The judges then said: “Please don’t tell the wrong story or lies because the judges, the lawyers, the prosecutor, all the people here are not stupid.”

One judge instructed the interpreter specifically to tell Chan, “Indonesian judges are not stupid people”.

Andrew responded regarding the heroin: “I don’t even know who owns it. I’ve never seen it until Polda (police headquarters), they started throwing it at me and saying it’s yours and I’ve never seen it.”

As Wockner writes, both Chan and Sukumaran’s refusal to testify was, they later said, on the advice of their lawyers.

But, “the approach did not serve them well”.

When it came to closing submissions, the prosecution “saw no reason for leniency for either Myuran or Andrew,” she wrote.

“Sentence them both to death, they told the judges. Chan smirked.

“The translator asked him if he knew what the words hukuman mati meant.

Chan replied: “Yes, death penalty no problem”

On the day of the verdict, February 14, 2006, both men’s lawyers advised them not to leave Kerobokan jail and not to come to court.

They were told to “feign illness ... you are going to get the death penalty”.

But it was too late, Chan and Sukumaran could not avoid getting on the bus.

At Denpasar District Court, the judges read out their decision in Indonesian before declaring Chan guilty and sentencing him to death.

Next was Sukumaran’s verdict, again the death penalty.
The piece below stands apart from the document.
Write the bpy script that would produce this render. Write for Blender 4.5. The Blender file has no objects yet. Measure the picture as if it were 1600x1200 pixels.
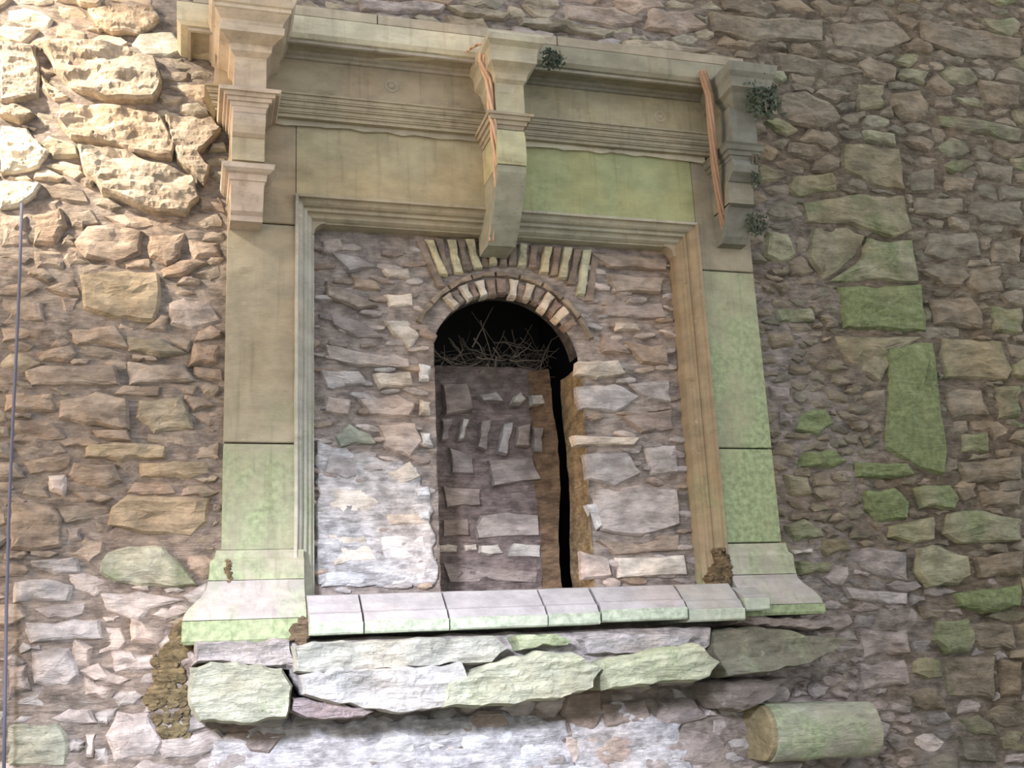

The judges said that the heroin in the Bali Nine plot could have fed drugs to 8200 victims.

On the same day in a different court, judges gave Martin Lawrence and Michael Czugaj life sentences.

When the verdict was read out for Renae Lawrence, she was stunned to receive a life sentence, having bargained on only getting 20 years.

On January 17, 2015, Indonesia's President Joko Widodo rejected a clemency request from Andrew Chan and had denied one from Myuran Sukumaran the previous month.

On March 4, 2015, the men were flown under a heavy police presence to the Javanese port of Cilicap and taken to Nusakambangan, known as “Death Island” where nine weeks later they were executed.